Integral image, also known as summed area table is a two-dimensional table generated from an input image. Each entry in the table stores the sum of all pixels which locate on the top-left corner of the entry in the input image. Integral image is a very popular and important algorithm in computer vision and computer graphics applications. Especially in real-time computer vision, it is usually used to accelerate calculating the sum of a rectangular area. Integral image algorithm is memory-bounded. There are two typical existed image integral algorithms on GPUs. The first is the Scan-Scan algorithm. The second is the Scan-Transpose-Scan algorithm, which adopts three steps to generate the integral image. The first and the third steps are scan.
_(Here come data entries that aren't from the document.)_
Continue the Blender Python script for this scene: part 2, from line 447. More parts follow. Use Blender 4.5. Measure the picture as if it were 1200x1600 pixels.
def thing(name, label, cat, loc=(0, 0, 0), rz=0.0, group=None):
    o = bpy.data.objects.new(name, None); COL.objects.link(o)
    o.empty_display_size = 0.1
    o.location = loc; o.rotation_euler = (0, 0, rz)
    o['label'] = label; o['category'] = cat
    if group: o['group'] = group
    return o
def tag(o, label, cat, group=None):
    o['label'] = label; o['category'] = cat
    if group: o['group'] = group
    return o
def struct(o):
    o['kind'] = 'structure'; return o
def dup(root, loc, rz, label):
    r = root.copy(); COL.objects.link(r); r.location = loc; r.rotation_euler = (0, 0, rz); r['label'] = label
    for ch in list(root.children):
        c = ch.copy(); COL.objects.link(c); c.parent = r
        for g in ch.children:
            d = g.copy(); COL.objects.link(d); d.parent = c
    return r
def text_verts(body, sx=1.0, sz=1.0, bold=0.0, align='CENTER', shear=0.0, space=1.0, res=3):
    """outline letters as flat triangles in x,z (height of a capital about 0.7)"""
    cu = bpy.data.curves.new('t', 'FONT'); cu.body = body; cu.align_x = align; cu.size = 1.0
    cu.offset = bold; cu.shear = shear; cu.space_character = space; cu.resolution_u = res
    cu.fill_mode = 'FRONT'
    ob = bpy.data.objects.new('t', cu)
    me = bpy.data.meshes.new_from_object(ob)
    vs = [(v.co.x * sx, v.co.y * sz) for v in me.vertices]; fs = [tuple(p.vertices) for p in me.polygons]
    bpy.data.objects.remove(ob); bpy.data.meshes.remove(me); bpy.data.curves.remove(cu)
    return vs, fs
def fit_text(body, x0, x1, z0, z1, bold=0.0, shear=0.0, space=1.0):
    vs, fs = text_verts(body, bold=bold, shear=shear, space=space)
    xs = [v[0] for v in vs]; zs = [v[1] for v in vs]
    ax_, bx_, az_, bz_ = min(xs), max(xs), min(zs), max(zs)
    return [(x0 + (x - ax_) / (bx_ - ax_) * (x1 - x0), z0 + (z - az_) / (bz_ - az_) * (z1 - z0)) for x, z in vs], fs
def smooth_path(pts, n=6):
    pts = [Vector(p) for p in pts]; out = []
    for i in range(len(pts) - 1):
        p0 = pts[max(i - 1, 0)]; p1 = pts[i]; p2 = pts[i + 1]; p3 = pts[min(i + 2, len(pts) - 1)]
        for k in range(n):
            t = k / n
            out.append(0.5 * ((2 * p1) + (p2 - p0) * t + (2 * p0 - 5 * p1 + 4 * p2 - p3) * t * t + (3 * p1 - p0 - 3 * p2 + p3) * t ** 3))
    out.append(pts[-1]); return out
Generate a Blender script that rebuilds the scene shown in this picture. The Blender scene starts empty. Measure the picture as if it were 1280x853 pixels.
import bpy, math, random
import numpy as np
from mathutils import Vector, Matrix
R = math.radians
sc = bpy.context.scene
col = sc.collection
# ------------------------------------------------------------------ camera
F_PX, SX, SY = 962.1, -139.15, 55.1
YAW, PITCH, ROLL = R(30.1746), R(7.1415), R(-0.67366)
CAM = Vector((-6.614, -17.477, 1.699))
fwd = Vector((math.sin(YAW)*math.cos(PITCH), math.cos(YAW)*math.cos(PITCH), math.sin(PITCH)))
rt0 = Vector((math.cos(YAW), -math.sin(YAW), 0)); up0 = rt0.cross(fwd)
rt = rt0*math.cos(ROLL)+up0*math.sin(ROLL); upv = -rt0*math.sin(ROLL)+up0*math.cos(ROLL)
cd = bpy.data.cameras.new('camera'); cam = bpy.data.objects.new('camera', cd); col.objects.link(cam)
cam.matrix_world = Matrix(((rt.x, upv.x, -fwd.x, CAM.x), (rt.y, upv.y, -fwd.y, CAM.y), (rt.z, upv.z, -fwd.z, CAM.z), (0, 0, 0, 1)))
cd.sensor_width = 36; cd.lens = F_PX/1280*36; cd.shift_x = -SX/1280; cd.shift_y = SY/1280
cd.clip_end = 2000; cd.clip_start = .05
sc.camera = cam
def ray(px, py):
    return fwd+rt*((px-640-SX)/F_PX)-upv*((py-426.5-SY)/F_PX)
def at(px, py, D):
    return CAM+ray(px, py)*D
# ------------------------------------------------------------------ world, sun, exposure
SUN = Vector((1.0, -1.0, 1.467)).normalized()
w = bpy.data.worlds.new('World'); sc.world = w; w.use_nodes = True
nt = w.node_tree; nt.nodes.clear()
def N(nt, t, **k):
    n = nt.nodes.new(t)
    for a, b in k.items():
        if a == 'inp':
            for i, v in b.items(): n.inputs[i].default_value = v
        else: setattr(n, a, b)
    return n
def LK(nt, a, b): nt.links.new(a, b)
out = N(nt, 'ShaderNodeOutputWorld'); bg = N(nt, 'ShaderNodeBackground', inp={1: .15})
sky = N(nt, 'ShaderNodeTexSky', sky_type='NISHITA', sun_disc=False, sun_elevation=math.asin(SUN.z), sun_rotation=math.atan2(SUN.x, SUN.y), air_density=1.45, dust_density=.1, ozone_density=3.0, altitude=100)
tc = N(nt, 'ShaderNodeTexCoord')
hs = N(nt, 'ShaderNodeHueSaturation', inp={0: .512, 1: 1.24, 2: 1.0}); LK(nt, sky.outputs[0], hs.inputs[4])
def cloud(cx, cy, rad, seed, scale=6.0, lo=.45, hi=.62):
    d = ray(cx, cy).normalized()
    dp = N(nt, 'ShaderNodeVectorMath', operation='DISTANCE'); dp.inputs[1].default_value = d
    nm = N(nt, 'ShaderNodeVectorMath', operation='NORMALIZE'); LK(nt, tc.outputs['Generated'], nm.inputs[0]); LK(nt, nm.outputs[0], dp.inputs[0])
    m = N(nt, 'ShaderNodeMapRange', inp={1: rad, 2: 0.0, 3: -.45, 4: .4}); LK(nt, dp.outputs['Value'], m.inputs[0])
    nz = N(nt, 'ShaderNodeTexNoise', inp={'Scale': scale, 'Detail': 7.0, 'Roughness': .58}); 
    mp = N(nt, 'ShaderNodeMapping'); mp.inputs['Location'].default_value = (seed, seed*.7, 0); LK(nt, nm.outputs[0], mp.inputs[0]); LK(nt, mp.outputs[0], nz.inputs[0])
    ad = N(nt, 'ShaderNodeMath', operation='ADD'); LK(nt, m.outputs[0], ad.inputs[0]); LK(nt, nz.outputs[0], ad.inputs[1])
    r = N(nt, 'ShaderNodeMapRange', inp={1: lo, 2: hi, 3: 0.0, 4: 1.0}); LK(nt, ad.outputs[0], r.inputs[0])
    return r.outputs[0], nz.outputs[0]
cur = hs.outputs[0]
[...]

In order to achieve coalesced global memory access in the third step, a transpose step is added. In this paper, we propose a novel blocked integral algorithm, which has three stages. The first stage is intra-block reduction. The second stage is auxiliary matrix scan and the third stage is intra-block scan. Compared with the Scan-Scan algorithm, our proposed scheme reduces the global memory accesses. At the same time, less local synchronizations and less load imbalance are achieved. Compared with the Scan-Transpose-Scan algorithm, our proposed algorithm only needs about half of the global memory accesses. At the same time, coalesced memory access is achieved. We implemented these three algorithms with OpenCL so that they can run on both Nvidia and AMD GPUs. We also designed an auto-tuning framework to search optimal parameters for different size of input matrix on those two platforms. The experiment result shows that our proposed algorithm gets the best performance compared with the two existed typical integral algorithms.